**Problem requirements:**
Draw out every line with the word "scene" from the listing below.

**Extracted information:**
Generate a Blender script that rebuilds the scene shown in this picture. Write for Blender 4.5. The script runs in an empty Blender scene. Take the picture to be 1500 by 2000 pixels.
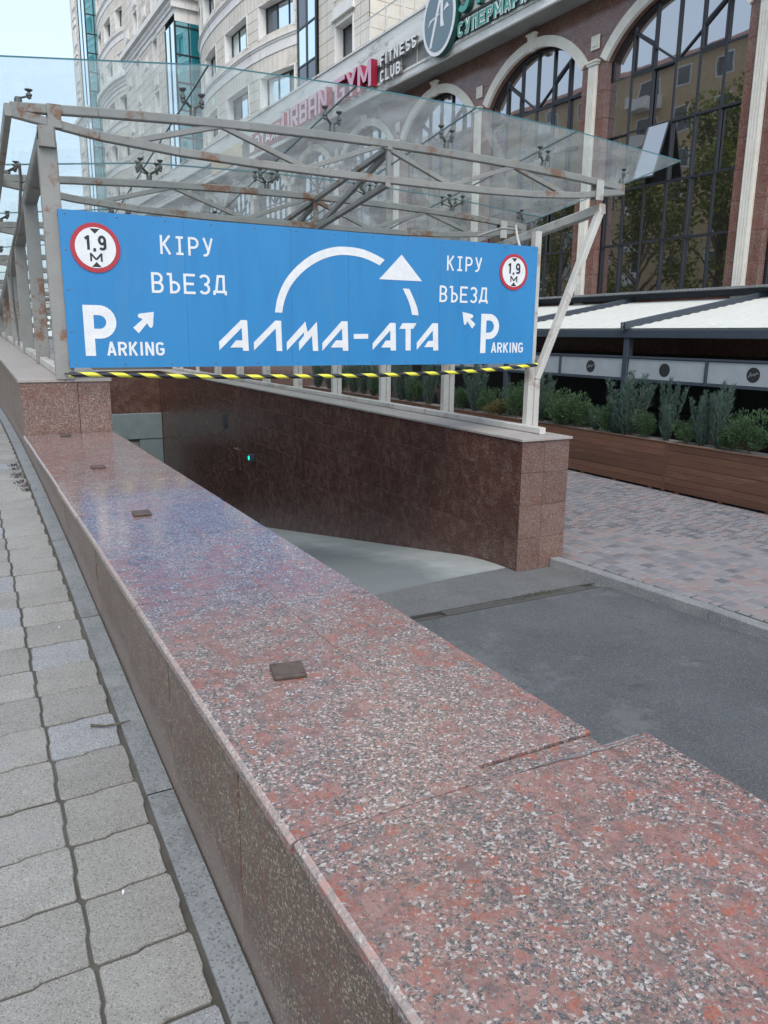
import bpy, bmesh, math, random
from mathutils import Vector, Matrix, noise
R = math.radians
rnd = random.Random(7)
S = bpy.context.scene
COL = S.collection

# ------------------------------------------------------------------ camera, sky, sun, exposure
cam_d = bpy.data.cameras.new('camera'); cam = bpy.data.objects.new('camera', cam_d); COL.objects.link(cam)
S.camera = cam
r_ = Vector((0.87937704, -0.47601891, 0.01010002)); u_ = Vector((0.09724644, 0.20033383, 0.97488947)); f_ = Vector((0.46608921, 0.85631323, -0.22246011))
M = Matrix((r_, u_, -f_)).transposed().to_4x4(); M.translation = Vector((0, 0, 3.0))
cam.matrix_world = M
cam_d.sensor_width = 36; cam_d.lens = 1511.07 / 2000 * 36; cam_d.clip_start = .05; cam_d.clip_end = 2000

SUN_EL, SUN_AZ = 50, 205      # azimuth clockwise from +Y
W = bpy.data.worlds.new('World'); S.world = W; W.use_nodes = True
nt = W.node_tree; nt.nodes.clear()
sky = nt.nodes.new('ShaderNodeTexSky'); sky.sky_type = 'NISHITA'; sky.sun_disc = False
sky.sun_elevation = R(SUN_EL); sky.sun_rotation = R(SUN_AZ); sky.air_density = .9; sky.dust_density = 5.0; sky.ozone_density = 1.0; sky.altitude = 800
bg = nt.nodes.new('ShaderNodeBackground'); bg.inputs[1].default_value = 0.15
wo = nt.nodes.new('ShaderNodeOutputWorld')
hz = nt.nodes.new('ShaderNodeMix'); hz.data_type = 'RGBA'; hz.inputs[0].default_value = .45; hz.inputs[7].default_value = (4.6, 5.3, 5.7, 1)   # thin high haze over the whole sky
nt.links.new(sky.outputs[0], hz.inputs[6]); nt.links.new(hz.outputs[2], bg.inputs[0]); nt.links.new(bg.outputs[0], wo.inputs[0])
sd = bpy.data.lights.new('sun', 'SUN'); sun = bpy.data.objects.new('sun', sd); COL.objects.link(sun)
sd.energy = .8; sd.angle = R(28); sd.color = (1, .95, .88)
az = R(SUN_AZ); el = R(SUN_EL)
sv = Vector((math.sin(az) * math.cos(el), math.cos(az) * math.cos(el), math.sin(el)))
sun.rotation_euler = sv.to_track_quat('Z', 'Y').to_euler(); sun.location = (0, 0, 60)
S.view_settings.view_transform = 'Standard'; S.view_settings.look = 'None'; S.view_settings.gamma = 1
S.view_settings.exposure = 0.92
S.view_settings.use_curve_mapping = False

# ------------------------------------------------------------------ material helpers
class NT:
    def __init__(s, name):
        s.m = bpy.data.materials.new(name); s.m.use_nodes = True; s.t = s.m.node_tree; s.t.nodes.clear()
        s.out = s.t.nodes.new('ShaderNodeOutputMaterial')
    def n(s, typ, ins=None, **props):
        nd = s.t.nodes.new('ShaderNode' + typ)
        for k, v in props.items(): setattr(nd, k, v)
        for k, v in (ins or {}).items():
            sock = nd.inputs[k]
            if hasattr(v, 'is_output') or isinstance(v, bpy.types.NodeSocket): s.t.links.new(v, sock)
            else: sock.default_value = v
        return nd
    def coord(s, rand=True, gen='Object'):
        tc = s.n('TexCoord'); v = tc.outputs[gen]
        if rand:
            oi = s.n('ObjectInfo')
            sc = s.n('VectorMath', {0: (37.1, 17.7, 5.3)}, operation='SCALE'); s.t.links.new(oi.outputs['Random'], sc.inputs['Scale'])
            v = s.n('VectorMath', {0: v, 1: sc.outputs[0]}, operation='ADD').outputs[0]
        return v
    def rand(s): return s.n('ObjectInfo').outputs['Random']
    def noise(s, v, scale, detail=3, rough=.5, dist=0): 
        return s.n('TexNoise', {'Vector': v, 'Scale': scale, 'Detail': detail, 'Roughness': rough, 'Distortion': dist}).outputs['Fac']
    def vor(s, v, scale, feature='F1', rnd_=1.0):
        return s.n('TexVoronoi', {'Vector': v, 'Scale': scale, 'Randomness': rnd_}, feature=feature)
    def ramp(s, fac, stops, interp='LINEAR'):
        nd = s.n('ValToRGB', {'Fac': fac}); cr = nd.color_ramp; cr.interpolation = interp
        while len(cr.elements) > 1: cr.elements.remove(cr.elements[-1])
        for i, (p, c) in enumerate(stops):
            e = cr.elements[0] if i == 0 else cr.elements.new(p)
            e.position = p; e.color = (c[0], c[1], c[2], 1) if hasattr(c, '__len__') else (c, c, c, 1)
        return nd.outputs[0]
    def mix(s, f, a, b, mode='MIX'):
        nd = s.n('Mix', data_type='RGBA', blend_type=mode)
        for i, v in ((0, f), (6, a), (7, b)):
            if isinstance(v, bpy.types.NodeSocket): s.t.links.new(v, nd.inputs[i])
            elif i == 0: nd.inputs[0].default_value = v
            else: nd.inputs[i].default_value = (v[0], v[1], v[2], 1)
        return nd.outputs[2]
    def math(s, op, a, b=0.0, c=None, clamp=False):
        d = {0: a, 1: b}
        if c is not None: d[2] = c
        nd = s.n('Math', d, operation=op); nd.use_clamp = clamp
        return nd.outputs[0]
    def bump(s, h, strength=.3, dist=.01, normal=None):
        d = {'Height': h, 'Strength': strength, 'Distance': dist}
        if normal: d['Normal'] = normal
        return s.n('Bump', d).outputs[0]
    def bsdf(s, col, rough=.6, metal=0.0, normal=None, spec=.5, **kw):
        d = {'Base Color': col if isinstance(col, bpy.types.NodeSocket) else (*col, 1), 'Roughness': rough, 'Metallic': metal, 'Specular IOR Level': spec}
        if normal: d['Normal'] = normal
        d.update(kw)
        b = s.n('BsdfPrincipled', d)
        s.t.links.new(b.outputs[0], s.out.inputs[0]); return s.m
    def surf(s, sh): s.t.links.new(sh, s.out.inputs[0]); return s.m

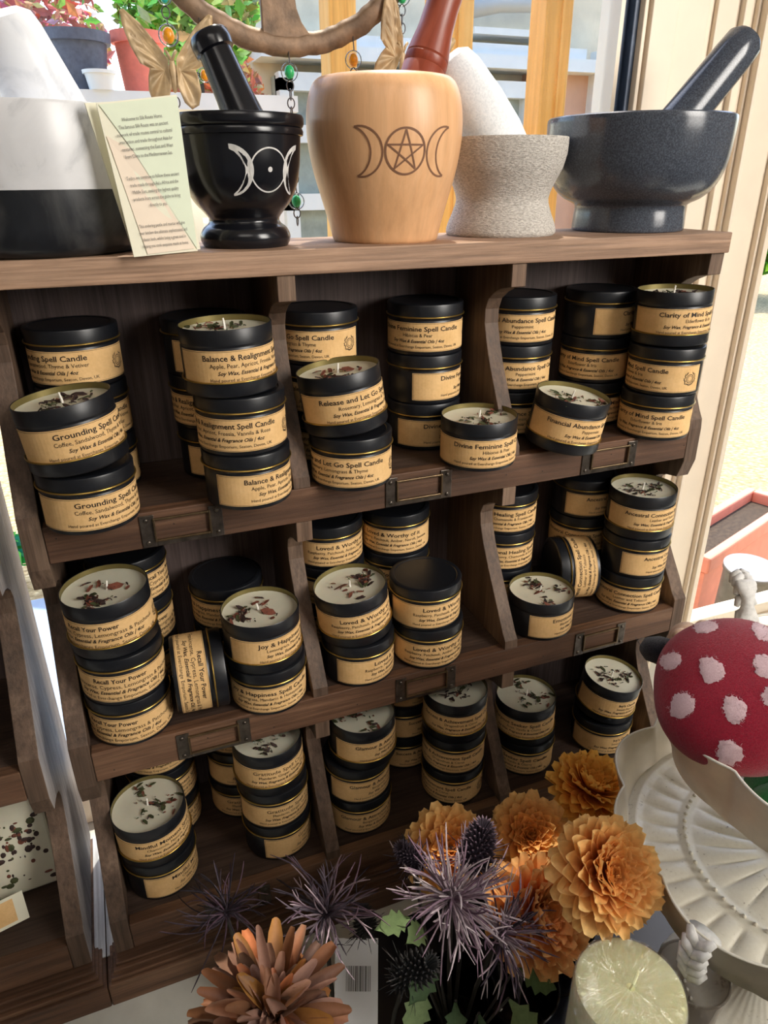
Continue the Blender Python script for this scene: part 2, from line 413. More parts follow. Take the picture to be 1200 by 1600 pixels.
def outside():
    o = G().box(-8, 16, GY+.12, 22, -.95, -.9).build('gravel_yard', 'gravel'); o['kind'] = 'structure'; o['label'] = 'sunlit gravel ground outside the window'; o['category'] = 'ground'
    # posts
    for i, (a, b, lab) in enumerate(((.679, .746, 'orange stained pine post outside, behind the round metal hanging'), (.952, 1.051, 'wide orange pine post outside, behind the red brown pestle'), (1.255, 1.335, 'orange pine post outside, left of the dark granite mortar'))):
        t = thing('timber_post', ((a+b)/2, 1.33, -.9), lab, 'post', 'timber posts outside')
        w_ = (b-a)/2
        G().box(-w_, w_, -.04, .04, 0, 3.2).build('post', 'pine', t, bevel=.004)
        if i: G().box(w_*.1, w_*.1+.006, -.047, -.04, 0, 3.2).build('batten', 'pine', t)
    # far white framed conservatory
    t = thing('garden_building', (2.2, 4.0, -.9), 'pale building across the yard with white frames and dark panes', 'building')
    def L(g): return [setattr(v, 'x', v.x-2.2) or setattr(v, 'y', v.y-4.0) or setattr(v, 'z', v.z+.9) for v in g.v] and g
    L(G().box(.9, 3.9, 4.1, 4.3, -.9, 3.2)).build('wall', 'out_wall', t)
    L(G().box(2.86, 3.45, 4.0, 4.1, -.9, 1.42)).build('panel', 'out_pink', t)
    L(G().box(1.1, 3.3, 3.86, 4.1, 1.37, 1.44).box(1.1, 3.2, 3.9, 4.1, 1.44, 1.5).box(3.3, 3.36, 3.9, 4.0, -.9, 1.5).box(2.4, 3.0, 3.9, 4.1, 1.545, 1.58)).build('fascia', 'out_white', t)
    L(G().tube([(2.36,3.9,1.66),(2.55,3.9,1.7),(2.9,3.9,1.72),(3.05,3.9,1.86),(3.1,3.9,2.3)], .05, 10)).build('drain_pipe', 'pipe_grey', t, True)
    L(G().box(1.2, 2.8, 3.98, 4.1, -.9, 1.3)).build('glazing', 'out_dark', t)
    g = G()
    for z in (1.22, .96, .6, .1): g.box(1.2, 2.86, 3.9, 4.0, z, z+.09)
    for x in (1.2, 1.62, 2.0, 2.36, 2.78): g.box(x, x+.08, 3.9, 4.0, -.9, 1.28)
    L(g).build('window_bars', 'out_white', t)
    # hedge and shrubs (leaf meshes)
    def shrub(name, c, r, n, pal, label, cat, ls=.035, sd=1):
        rnd = random.Random(sd); g = G()
        for k in range(n):
            d = Vector((rnd.gauss(0,1), rnd.gauss(0,1), rnd.gauss(0,1))).normalized()*(rnd.random()**.4)
            p = Vector((d.x*r[0], d.y*r[1], d.z*r[2])); q = Euler((rnd.random()*6, rnd.random()*6, rnd.random()*6)).to_matrix(); s = ls*(.6+rnd.random())
            cc = rnd.choice(pal); cc = s2l(tuple(min(255, x*(.8+.4*rnd.random())) for x in cc))
            g.add([p+q@Vector(v)*s for v in ((0,-1,0),(.45,0,.12),(0,1,0),(-.45,0,.12))], [(0,1,2),(0,2,3)], 0, cc)
        t = thing(name, c, label, cat)
        g.build('leaves', 'foliage', t)
        G().tube([(0,0,-r[2]-.25),(0.02,0,-r[2]*.3),(0,0,r[2]*.5)], [.03,.02,.008], 6).build('stem', 'stem', t)
        return t
    shrub('flowering_shrub', (-.30, 3.45, 1.35), (.62,.4,.42), 4200, [(220,150,150),(180,120,112),(150,180,100),(232,190,180),(200,134,122)], 'red and pink flowering shrub outside at the top left', 'shrub', .03, 2)
    shrub('leafy_shrub', (.62, 3.05, 1.42), (.3,.28,.26), 3000, [(180,220,120),(150,196,96),(206,232,150),(128,170,84)], 'bright green leafy shrub outside between butterfly and ring', 'shrub', .03, 3)
    shrub('brown_shrub', (.78, 3.75, 1.16), (.3,.24,.26), 1800, [(236,170,126),(216,146,104),(244,196,156)], 'rusty brown shrub outside behind the black pestle', 'shrub', .028, 4)
    shrub('green_bush', (9.3, 7.9, .35), (1.1,.8,.9), 2600, [(120,180,60),(90,150,50),(160,210,90)], 'green bush across the gravel at the right edge', 'shrub', .11, 5)
    # staging with pots on the left
    t = thing('potting_bench', (.1, 2.45, -.9), 'pale timber bench outside behind the white marble mortar', 'bench')
    G().box(-1.2, .75, -.22, .22, 1.88, 1.93).build('bench_top', 'out_white', t)
    for x in (-1.1, -.2, .65): G().box(x-.03, x+.03, -.2, -.14, 0, 1.88).build('leg', 'out_white', t)
    def pot(name, c, r, h, mat, label):
        t = thing(name, c, label, 'plant pot')
        G().lathe([(r*.74, 0), (r*.92, h*.82), (r*1.04, h*.82), (r*1.06, h), (r*.95, h), (r*.9, h*.86)], 32).build('pot', mat, t, True, autos=True)
        G().lathe([(r*.9, h*.86), (.001, h*.88)], 24, cap=False).build('soil', 'soil', t)
    pot('terracotta_pot', (.35, 2.42, 1.03), .088, .19, 'terracotta', 'terracotta red flowerpot outside behind the metal butterfly')
    pot('garden_pot', (.14, 2.36, 1.03), .11, .17, 'pot_black', 'wide dark grey pot outside behind the white marble pestle')
    pot('white_pot', (.20, 2.25, 1.03), .05, .055, 'out_white', 'small white pot outside in front of the dark pot')
    # lower right: trough and watering can
    t = thing('planter_trough', (2.11, 1.235, -.9), 'salmon pink trough planter outside on gravel at the lower right', 'planter', rot=(0,0,.35))
    g = G(); x0, x1, y0, y1, h = -.02, .75, -.02, .16, .35
    for a in ((x0-.02, x1+.02, y0-.02, y0+.02, h-.07, h), (x0-.02, x1+.02, y1-.02, y1+.02, h-.07, h), (x0-.02, x0+.02, y0+.02, y1-.02, h-.07, h), (x1-.02, x1+.02, y0+.02, y1-.02, h-.07, h)): g.box(*a)
    g.build('rim', 'planter', t, bevel=.008)
    G().box(x0, x1, y0, y1, .0, h-.08).build('body', 'planter', t)
    G().box(x0+.02, x1-.02, y0+.02, y1-.02, h-.08, h-.05).build('soil', 'soil', t)
    t = thing('metal_can', (2.11, 1.05, -.897), 'galvanised metal can with a pale round lid outside at the right', 'can', rot=(R_(3), R_(-2), .6))
    G().lathe([(.078, 0), (.088, .37), (.093, .375), (.093, .385)], 40).build('body', 'zinc', t, True, autos=True)
    G().lathe([(.0935, .386), (.0935, .392), (.086, .394), (.001, .388)], 40).build('lid', 'zinc_lid', t, True, autos=True)
    G().tube([(.082,0,.10),(.135,0,.15),(.135,0,.28),(.086,0,.33)], .01, 8).build('handle', 'zinc', t, True)
    # seen down the slit on the left
    tag(G().box(-2.2, .4, .72, 1.75, -.9, -.5).build('stone_step', 'step_blue', None, bevel=.02), 'blue grey stone step outside seen through the gap between the shelves', 'step')
    shrub('yard_weed', (-.47, 2.62, -.72), (.09,.09,.09), 120, [(60,170,80),(110,200,100),(50,150,120)], 'small bright green plant seen through the gap between the shelves', 'plant', .04, 8)
    t = thing('yard_wall', (6, 13, -.9), 'sunlit sandy boundary wall beyond the gravel at the right', 'wall')
    G().box(-4, 8, 0, .3, 0, 1.0).build('wall', 'out_wall', t)
    G().box(-4, 8, -.05, .35, 1.0, 1.08).build('coping', 'out_white', t)
outside()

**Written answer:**
Generate a Blender script that rebuilds the scene shown in this picture. Write for Blender 4.5. The script runs in an empty Blender scene. Take the picture to be 1500 by 2000 pixels.
S = bpy.context.scene
Continue the Blender Python script for this scene: part 2, from line 413. More parts follow. Take the picture to be 1200 by 1600 pixels.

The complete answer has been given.